Fun fact: she’s working on a trilogy, so the narrator of The Gangster We Are All Looking For will have a name in the second book!

Aside from analysis, Thuy has such an amazing reading voice. I honestly went gaga over it. She’s very quiet, calm, collected, and charismatic (I really like alliteration…), easily mesmerizing the audience. I know none of you have 40 minutes to spare, but I assure you that during tonight’s reading if you are unclear or need some perspective, definitely check this out for it will help you! The video is also fairly recent, from March 2010 (the book was published seven years ago). Enjoy!
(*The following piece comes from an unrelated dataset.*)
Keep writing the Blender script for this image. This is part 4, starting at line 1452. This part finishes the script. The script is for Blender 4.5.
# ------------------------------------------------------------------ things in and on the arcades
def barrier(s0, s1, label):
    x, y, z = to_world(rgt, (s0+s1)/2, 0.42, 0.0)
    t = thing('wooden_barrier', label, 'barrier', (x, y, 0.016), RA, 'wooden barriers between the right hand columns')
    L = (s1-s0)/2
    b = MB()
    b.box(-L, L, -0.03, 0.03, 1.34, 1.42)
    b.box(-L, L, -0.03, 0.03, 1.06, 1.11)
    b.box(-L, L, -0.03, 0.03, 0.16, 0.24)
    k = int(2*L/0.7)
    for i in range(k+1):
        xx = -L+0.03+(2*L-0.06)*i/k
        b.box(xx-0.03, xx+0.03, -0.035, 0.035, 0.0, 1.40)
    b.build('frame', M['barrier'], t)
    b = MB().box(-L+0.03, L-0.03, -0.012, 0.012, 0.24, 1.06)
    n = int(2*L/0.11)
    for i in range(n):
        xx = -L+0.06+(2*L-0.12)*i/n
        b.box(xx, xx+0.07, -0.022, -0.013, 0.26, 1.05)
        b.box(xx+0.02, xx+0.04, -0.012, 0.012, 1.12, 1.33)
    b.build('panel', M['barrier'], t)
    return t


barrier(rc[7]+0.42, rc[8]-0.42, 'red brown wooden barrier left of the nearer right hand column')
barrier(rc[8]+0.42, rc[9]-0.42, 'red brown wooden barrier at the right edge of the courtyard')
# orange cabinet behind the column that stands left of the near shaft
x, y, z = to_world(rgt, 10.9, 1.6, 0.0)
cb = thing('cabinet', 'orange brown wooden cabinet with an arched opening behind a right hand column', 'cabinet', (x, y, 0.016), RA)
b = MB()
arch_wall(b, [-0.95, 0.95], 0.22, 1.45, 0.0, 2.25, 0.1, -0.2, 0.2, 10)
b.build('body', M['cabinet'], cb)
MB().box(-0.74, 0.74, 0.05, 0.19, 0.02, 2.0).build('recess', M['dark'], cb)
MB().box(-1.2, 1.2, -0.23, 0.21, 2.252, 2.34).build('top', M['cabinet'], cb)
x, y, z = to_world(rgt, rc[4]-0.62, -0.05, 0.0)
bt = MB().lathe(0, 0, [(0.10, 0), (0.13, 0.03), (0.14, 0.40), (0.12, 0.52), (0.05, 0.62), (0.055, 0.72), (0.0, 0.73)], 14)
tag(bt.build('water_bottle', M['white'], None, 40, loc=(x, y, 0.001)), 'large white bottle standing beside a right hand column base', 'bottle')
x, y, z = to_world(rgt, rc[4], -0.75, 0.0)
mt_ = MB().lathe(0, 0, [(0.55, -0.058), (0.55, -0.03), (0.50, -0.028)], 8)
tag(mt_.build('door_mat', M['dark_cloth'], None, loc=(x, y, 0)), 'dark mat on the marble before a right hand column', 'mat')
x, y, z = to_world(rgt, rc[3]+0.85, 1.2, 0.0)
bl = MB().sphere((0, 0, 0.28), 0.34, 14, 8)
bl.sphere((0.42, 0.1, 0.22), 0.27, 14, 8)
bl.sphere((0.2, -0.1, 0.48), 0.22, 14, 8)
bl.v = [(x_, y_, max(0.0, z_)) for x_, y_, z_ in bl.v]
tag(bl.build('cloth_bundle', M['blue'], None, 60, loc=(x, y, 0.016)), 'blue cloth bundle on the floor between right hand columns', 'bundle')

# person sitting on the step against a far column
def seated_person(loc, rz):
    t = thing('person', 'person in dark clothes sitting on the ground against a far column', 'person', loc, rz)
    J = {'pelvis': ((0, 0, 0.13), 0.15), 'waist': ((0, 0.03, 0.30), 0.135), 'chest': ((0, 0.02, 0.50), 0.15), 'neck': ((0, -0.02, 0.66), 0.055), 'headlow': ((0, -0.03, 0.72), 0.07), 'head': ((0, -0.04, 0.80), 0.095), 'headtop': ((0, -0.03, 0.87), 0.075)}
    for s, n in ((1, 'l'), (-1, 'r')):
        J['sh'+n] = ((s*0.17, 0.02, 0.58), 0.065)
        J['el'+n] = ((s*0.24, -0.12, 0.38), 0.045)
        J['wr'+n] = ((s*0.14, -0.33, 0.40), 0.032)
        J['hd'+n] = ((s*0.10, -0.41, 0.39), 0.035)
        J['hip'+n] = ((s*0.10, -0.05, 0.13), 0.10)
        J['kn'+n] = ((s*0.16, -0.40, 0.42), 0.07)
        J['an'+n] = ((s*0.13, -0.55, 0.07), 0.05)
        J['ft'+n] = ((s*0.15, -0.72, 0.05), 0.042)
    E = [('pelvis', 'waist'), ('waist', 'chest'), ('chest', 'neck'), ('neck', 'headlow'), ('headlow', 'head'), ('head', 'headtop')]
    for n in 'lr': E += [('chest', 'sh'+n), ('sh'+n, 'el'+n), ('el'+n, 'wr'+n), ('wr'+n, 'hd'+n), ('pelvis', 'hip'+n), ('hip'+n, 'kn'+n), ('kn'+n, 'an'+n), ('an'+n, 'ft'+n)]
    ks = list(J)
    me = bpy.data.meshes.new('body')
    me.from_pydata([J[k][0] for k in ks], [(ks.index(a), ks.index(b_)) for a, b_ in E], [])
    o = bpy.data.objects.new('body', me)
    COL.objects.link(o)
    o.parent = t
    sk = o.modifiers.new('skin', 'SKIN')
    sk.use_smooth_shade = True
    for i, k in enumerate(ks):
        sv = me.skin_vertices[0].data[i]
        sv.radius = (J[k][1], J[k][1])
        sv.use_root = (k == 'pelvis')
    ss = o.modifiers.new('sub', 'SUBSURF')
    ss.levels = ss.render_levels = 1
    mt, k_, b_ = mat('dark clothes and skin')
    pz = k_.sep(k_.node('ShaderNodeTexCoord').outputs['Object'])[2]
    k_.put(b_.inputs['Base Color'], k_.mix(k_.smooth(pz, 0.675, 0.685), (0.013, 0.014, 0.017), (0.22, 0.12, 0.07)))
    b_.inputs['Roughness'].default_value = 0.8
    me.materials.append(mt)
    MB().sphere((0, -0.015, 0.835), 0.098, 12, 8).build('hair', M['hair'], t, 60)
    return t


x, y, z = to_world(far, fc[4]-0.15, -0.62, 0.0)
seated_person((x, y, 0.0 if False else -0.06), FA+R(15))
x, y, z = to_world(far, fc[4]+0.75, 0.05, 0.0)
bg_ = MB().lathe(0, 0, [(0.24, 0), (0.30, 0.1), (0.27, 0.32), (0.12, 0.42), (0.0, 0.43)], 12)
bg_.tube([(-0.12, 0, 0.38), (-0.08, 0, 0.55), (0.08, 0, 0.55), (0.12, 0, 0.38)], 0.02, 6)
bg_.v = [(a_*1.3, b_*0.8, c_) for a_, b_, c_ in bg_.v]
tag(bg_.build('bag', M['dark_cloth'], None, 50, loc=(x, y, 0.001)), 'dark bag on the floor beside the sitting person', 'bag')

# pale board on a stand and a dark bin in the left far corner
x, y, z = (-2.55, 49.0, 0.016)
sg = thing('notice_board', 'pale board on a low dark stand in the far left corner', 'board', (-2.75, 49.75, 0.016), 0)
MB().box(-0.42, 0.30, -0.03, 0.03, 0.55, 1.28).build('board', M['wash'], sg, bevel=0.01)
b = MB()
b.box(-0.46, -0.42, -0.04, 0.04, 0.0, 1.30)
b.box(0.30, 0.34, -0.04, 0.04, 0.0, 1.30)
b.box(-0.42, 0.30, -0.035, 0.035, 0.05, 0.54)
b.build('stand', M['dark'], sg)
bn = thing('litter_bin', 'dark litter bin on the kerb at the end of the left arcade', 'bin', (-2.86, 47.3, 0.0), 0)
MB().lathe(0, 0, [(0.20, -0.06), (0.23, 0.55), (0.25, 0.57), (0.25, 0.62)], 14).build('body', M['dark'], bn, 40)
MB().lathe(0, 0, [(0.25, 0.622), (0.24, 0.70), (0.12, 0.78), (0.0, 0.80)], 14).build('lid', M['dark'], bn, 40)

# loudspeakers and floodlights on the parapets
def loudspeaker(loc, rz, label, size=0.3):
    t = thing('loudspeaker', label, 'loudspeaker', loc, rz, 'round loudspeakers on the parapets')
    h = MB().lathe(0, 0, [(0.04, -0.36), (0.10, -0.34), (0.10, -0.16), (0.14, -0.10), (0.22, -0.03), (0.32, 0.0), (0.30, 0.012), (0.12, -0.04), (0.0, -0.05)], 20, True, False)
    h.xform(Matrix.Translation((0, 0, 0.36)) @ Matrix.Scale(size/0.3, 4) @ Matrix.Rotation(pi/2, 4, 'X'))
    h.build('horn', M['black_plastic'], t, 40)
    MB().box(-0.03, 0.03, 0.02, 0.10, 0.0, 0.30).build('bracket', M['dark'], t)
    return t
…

One Response to “The Gangster We Are All Looking For”

  1. amorin Says:

    What a great video. Thanks for finding and posting it. I particularly found what she said about the father/daughter dynamic interesting. I liked that she pointed out that many stories about the immigrant experience focus on the mother/daughter relationship, and that she wanted to write about something different.

    Jumping off of the father/daughter relationship in her book, I also thought that her ideas about masculinity in Vietnam and the U.S. were fascinating. Her words really gave me a deeper insight and better understanding of the novel and the workings of its characters.

    I agree with you about her reading, as well. Her voice is very soothing and thoughtful. I also love hearing works read aloud, especially by the author. It usually gives a new depth to the piece.